Associate Professor of German
Affiliated Faculty, Moritz College of Law

Faculty Director, Environmental Humanities minor

BA (Columbia, 2008), JD (Columbia, 2016), PhD (Princeton, 2016)

Birkhold is a scholar of law, culture, and the humanities, with an emphasis on German literature from 1750-1945, environmental humanities, intellectual property, and Indigenous studies. He is also an enthusiastic teacher and advisor. In 2019, he won the university’s award for Excellence in Undergraduate Research Mentoring.

His first book, Characters before Copyright (Oxford University Press, 2019), analyzes the social, economic, and aesthetic changes that led to the proliferation of “fan fiction” after 1750. It uncovers the unwritten customary norms that governed the creation and distribution of these derivative texts before the existence of intellectual property laws, thus challenging the scholarly assertion of an eighteenth-century tradition of “free culture.” It was awarded the Waterloo Book Prize and Honorable Mention for the MLA’s Jean and Aldo Scaglione Prize.

His second book, Chasing Icebergs (Pegasus/Simon & Schuster, 2023) investigates the world of iceberg harvesting to learn if the frozen freshwater mountains could be a solution to the global water crisis. Interweaving cultural history, personal interviews, and law, it identifies the social, philosophical, legal, and environmental hurdles we must clear to equitably make use of this untapped resource. It has been positively reviewed in Nature, Newsweek, Publishers Weekly, and Kirkus Reviews among others.

Along with a study of the “judicial literary canon,” Birkhold is currently at work on two book-length projects. The first, a cultural history of the metronome, traces shifting representations of and attitudes toward the mechanical device. It is under contract with Bloomsbury. The second, tentatively titled Measuring Ice, examines the ways in which local and Indigenous knowledge contributed to German exploration of the Arctic and how it was transmitted via literary production.
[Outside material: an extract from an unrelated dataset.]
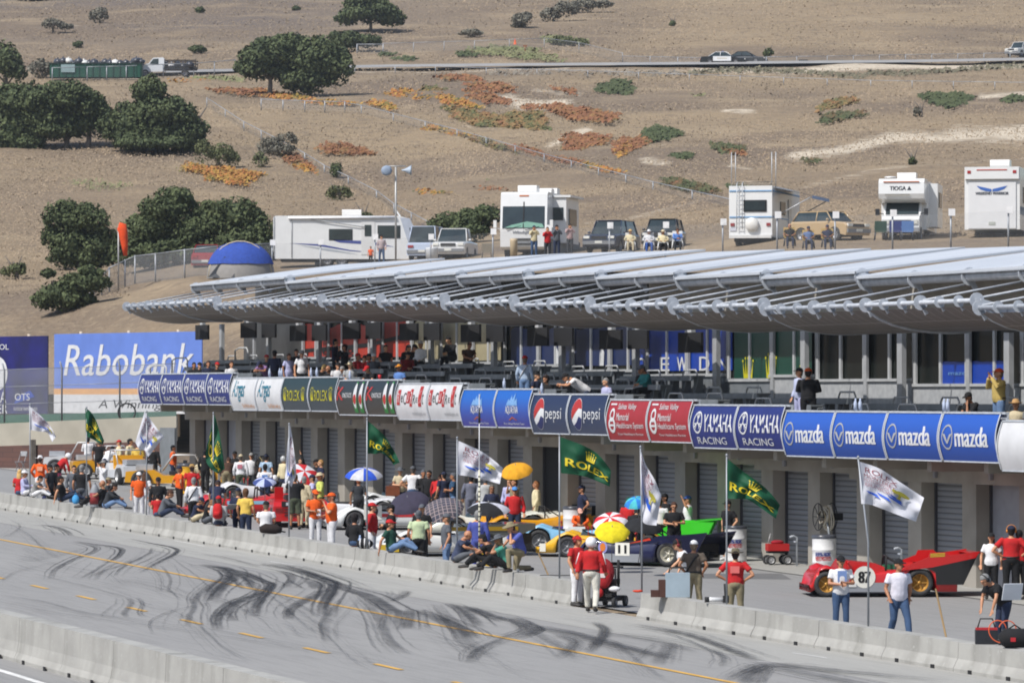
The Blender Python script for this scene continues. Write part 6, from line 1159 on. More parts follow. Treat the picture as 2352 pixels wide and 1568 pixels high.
def person(loc, facing, pose, shirt, trou, hat, label, H=1.75, slv='short', leg='long', shoe='#33302e', fem=False, extra=(), group=None, skin=None, wide=1.0, absrz=None):
    """hat: 'cap:k', 'hat:be', 'hair:br', 'bald', 'helmet:w' ..."""
    global npers; npers += 1; s = H/1.75; root = thing('person', label, 'person', loc, face_rz(facing) if absrz is None else absrz, group); root.scale = (s*wide, s*wide, s)
    def put(me, name, col, par=root, m4=None):
        o = bpy.data.objects.new(name, me); COL.objects.link(o); o.parent = par; o.color = (*srgb(CL.get(col, col)), 1)
        if m4 is not None: o.matrix_local = m4
        return o
    put(pmesh(pose, 'body', fem), 'body', skin or rp.choice(SK_)); put(pmesh(pose, 'shirt_'+slv, fem), 'shirt', shirt); put(pmesh(pose, 'trousers_'+leg, fem), 'trousers', trou); put(pmesh(pose, 'shoes', fem), 'shoes', shoe)
    Hm = head_m(POSES[pose]); parts = hat.split('+')
    for h in parts:
        k, _, c = h.partition(':')
        if k == 'bald': continue
        if k in ('cap', 'hat') : 
            hc = rp.choice(['#3a2a20', '#57504a', '#221a16', '#7a6a58']); hh = put(head_mesh('hair'), 'hair', hc, root, Hm @ Matrix.Scale(.97, 4)) if 'longhair' not in hat and 'hair:' not in hat else None
        if k == 'bcap': put(head_mesh('cap'), 'cap', c, root, Hm @ Matrix.Rotation(math.pi, 4, 'Z') @ Matrix.Translation((0, -.03, 0))); continue
        put(head_mesh(k), {'longhair': 'hair', 'curly': 'hair'}.get(k, k), c or 'k', root, Hm)
    P = POSES[pose]
    for ex in extra:
        k, _, c = ex.partition(':'); q = MB(); pel, neck = P['pel'], P['neck']; up = (neck-pel).normalized(); back = V3((0, 1, 0))-up*up.y; mid = pel.lerp(neck, .65)
        if k == 'pack': q.tube([mid+back*.2-up*.22, mid+back*.21-up*.18, mid+back*.21, mid+back*.2+up*.16, mid+back*.18+up*.23], [(.11, .07), (.15, .11), (.155, .11), (.14, .10), (.08, .05)], 14, side=(1, 0, 0)); q.tube([mid+back*.31-up*.15, mid+back*.31+up*.0], [(.1, .03), (.1, .03)], 8, side=(1, 0, 0)); t_ = q.build('backpack', 'cloth', root, color=CL.get(c, c))
        elif k == 'print': q.box(mid+back*.148, (.2, .01, .16)); q.build('shirt_print', 'plain', root, color=CL.get(c, c))
        elif k == 'fprint': q.box(mid-back*.152+V3((0, 0, .02)), (.2, .012, .24)); q.build('shirt_print', 'plain', root, color=CL.get(c, c))
        elif k == 'text': put_text(q, c, lambda u, v, l=0: tuple(mid+back*.152+V3((.13-.26*u, 0, .02+.1*v))), 0, 1, 0, 1, 0); q.build('shirt_lettering', 'plain', root, color=CL['w'])
        elif k == 'belt': q.tube([pel.lerp(neck, .06), pel.lerp(neck, .14)], [(.186, .142), (.184, .142)], 16, side=(1, 0, 0)); q.build('belt', 'plain', root, color=CL.get(c, c))
        elif k == 'strap': q.tube([pel.lerp(neck, .95)+V3((-.12, .09, 0)), pel.lerp(neck, .6)+back*.16, pel.lerp(neck, .1)+V3((.16, .1, 0))], .02, 6); q.build('bag_strap', 'plain', root, color=CL.get(c, c))
        elif k == 'stripe':
            for i in (0, 1): a, b = pel.lerp(neck, .9)+V3((.2*(1-2*i), 0, 0)), P['e'][i]; q.tube([a+V3((.05*(1-2*i), .03, 0)), b+V3((.05*(1-2*i), .03, 0))], .012, 5)
            q.build('sleeve_stripe', 'plain', root, color=CL['w'])
    return root
def carried(name, label, cat, mb, m, loc, rz=0, col=None): o = mb.build(name, m, color=col); o.location = tuple(loc); o.rotation_euler = (0, 0, rz); tag(o, label, cat); return o
def top(x, v, H): return gnd(x, v, H)        # foot position from a head-top pixel
def foot(x, v, H):
    p = gnd(x, v, H)
    if p[1] > 1.25 or p[1] < -10.0: p = onY(x, 1.25 if p[1] > 0 else -10.0)
    return (p[0], p[1], gz(p[0])+(.034 if p[1] > 0 else .012))
def wallp(x, Y=-10.72): p = onY(x, Y); return (p[0], Y, gz(p[0])+.60)
PEO = []
def S_(zone, x, y, fac, pose, sh, tr, hat, label, H=1.75, **k):        # standing: head-top pixel
    px, pv = Q(zone, x, y); hh = {'crouch': 1.04, 'kneel': 1.28, 'bend': 1.28, 'stoop': 1.52, 'leanbox': 1.70, 'chair': 1.28}.get(pose, 1.78)*H/1.75; return person(foot(px, pv, hh), fac, pose, sh, tr, hat, label, H, **k)
def W_(zone, x, fac, pose, sh, tr, hat, label, H=1.75, Y=-10.72, **k): px, _ = Q(zone, x, 0); return person(wallp(px, Y), fac, pose, sh, tr, hat, label, H, **k)
def D_(zone, x, y, fac, pose, sh, tr, hat, label, H=1.75, Y=.75, **k):   # on the terrace: head-top pixel, Y row
    px, pv = Q(zone, x, y); p = onY(px, Y); d = (Vector(p)-Vector(CP)).dot(Vector(F0)); z = 4+(900-pv)/FP*d; hh = {'sit': .92, 'sitfwd': .90, 'chair': 1.28, 'chairchin': 1.26, 'leanrail': 1.44, 'sitchin': .9, 'stoop': 1.54}.get(pose, 1.78)*H/1.75
    return person((p[0], Y, z-hh), fac, pose, sh, tr, hat, label, H, **k)
def T_(zone, x, y, fac, pose, sh, tr, hat, label, H=1.75, dd=9, **k):   # camping terrace: head-top pixel
    px, pv = Q(zone, x, y); hh = {'chair': 1.28, 'chairchin': 1.26}.get(pose, 1.78)*H/1.75; vb = 596 if px < 1300 else (582 if px < 1620 else 562); d = tdepth(px, vb)-dd; z = 4+(900-pv)/FP*d; b = at(px, vb, d); b[2] = z-hh; return person(b, fac, pose, sh, tr, hat, label, H, **k)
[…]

Birkhold has published articles on a range of subjects, including: ice flowers, Kleist and Prussian pregnancy laws, the CIA's collaboration with Hollywood, Goethe’s Magic Flute sequel, the discovery of the ice age, Freud and child pornography law, Native American cultural property.

His essays and op-eds have appeared in The New York Times, The Atlantic, the Paris Review, Foreign Affairs, the Washington Post, the Public Domain Review, Electric Literature, and Indian Country Today

Matthew is also Associated Faculty of the Sustainability Institute and the Mershon Center for International Security Studies.

Recent and upcoming courses include: “Indigenous Cultures in German Literature, “Fan Fiction,” “Queer Literature,” “Literature and the Law of War,” “Winter in Germany,” “Forests, Mountains, and Rivers in German Culture,” “Native Americans and the Law.”